Jumat, 15 Maret 2013

Relasi antara Budaya Islam dan Budaya Sunda

Relasi antara Budaya Islam dan Budaya Sunda Oleh ENUNG SUDRAJAT Meuncit meri dina rakit Boboko wadah bakatul Lain nyeri ku panyakit Kabogoh direbut batur SEBAGAI bagian dari kreativitas orang Sunda, paparikan di atas termasuk jeprut, kalau dilihat secara bahasa. Tapi dalam pandangan axiologis paparikan tersebut terasa fenomena ekologis terlihat pada hubungan kata meri, rakit dan boboko, makna ekologis yang berdimensi antropologis bisa ditelurusi jika meri dinisbahkan kepada hewan Ovivar yang hidup di daerah basah (Lendo).
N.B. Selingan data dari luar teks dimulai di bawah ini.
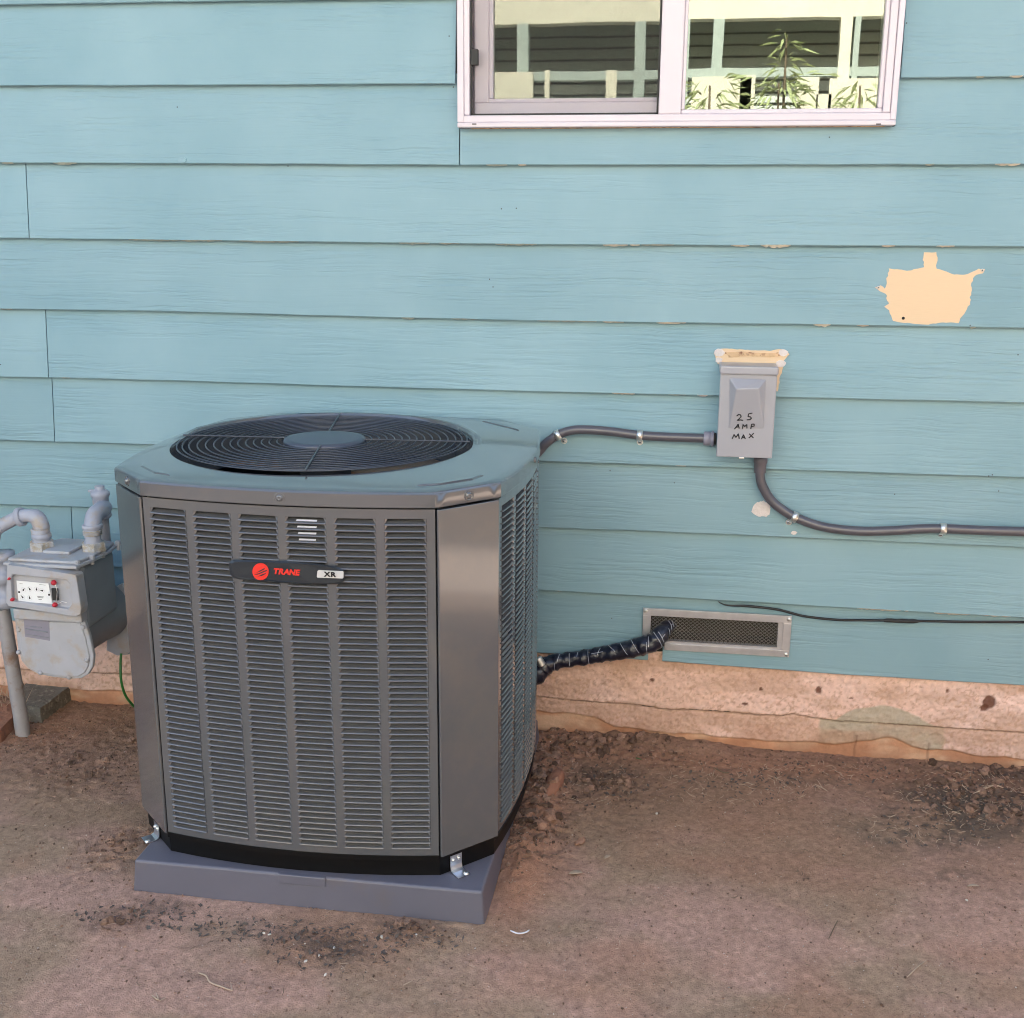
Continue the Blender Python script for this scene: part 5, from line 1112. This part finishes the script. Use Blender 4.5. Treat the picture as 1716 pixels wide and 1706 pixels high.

Rakit dan boboko mempunyai bahan yang sama yaitu bambu (biasanya hidup pada ketinggian 100-500 dpl, daerah ini biasanya berada di antara gunung (bukit) dan penampung air (susukan). Bakatul sebagai bagian dari penggilingan padi setelah dipilih (diayak) dinisbahkan bahwa dalam proses tersebut terdapat proses yang sinergis antara unsur tektur tanah, air, perilaku manusianya. Kebudayaan jika ditafsirkan sebagai hasil kreativitas manusia (perilaku manusia) ketika berinteraksi dengan lingkungan, menghasilkan simbol-simbol, mempunyai wujud (material) juga nilai. Sebagai suatu simbol dari kreativitas manusia, rakit, meri dan boboko selalu berhubungan dengan air dan tanah basah dan bukit. Jika suku Sunda/Priangan menurut Yakob Sumarjo terbagi antara Sunda Gunung dan Sunda Air, maka paparikan di atas kemungkinan dibuat di daerah Sunda Air (Priangan). Dengan demikian maka hasil kreativitas tersebut berwujud useup, ayakan, dan boboko sebagai alat untuk memudahkan kerja dalam kehidupan. Secara antropologis fenomena paparikan di atas mempunyai makna bahwa orang Sunda Air, menurut Yakob Sumarjo, mempunyai semangat egaliter. Semangat egaliter pada masyarakat Sunda Air dibuktikan dengan jenis pekerjaan seperti bertani, berdagang bahkan pada kasus mikung sering terjadi proses imitasi dan adopsi yang dilakukan warga masyarakat dalam konteks perkembangan ekonomi sehingga kemudian kadang-kadang terjadi diferensiasi sangat cepat. Diferensiasi pada masyarakat Sunda walaupun berjalan cepat, tidak sampai mengganggu sistem kekerabatan (patron klien). Model sistem ini masih terjadi pada masyarakat desa seperti pada sistem pengolahan tanah yang sering disebut maro/nengah. Model ini sebagai upaya pembagian kesejahteraan kepada kerabat yang memiliki tingkat kesejahteraan rendah, di mana pembagian hasil padi dibagikan pada saat panen tiba dan tidak berbentuk imbalan uang.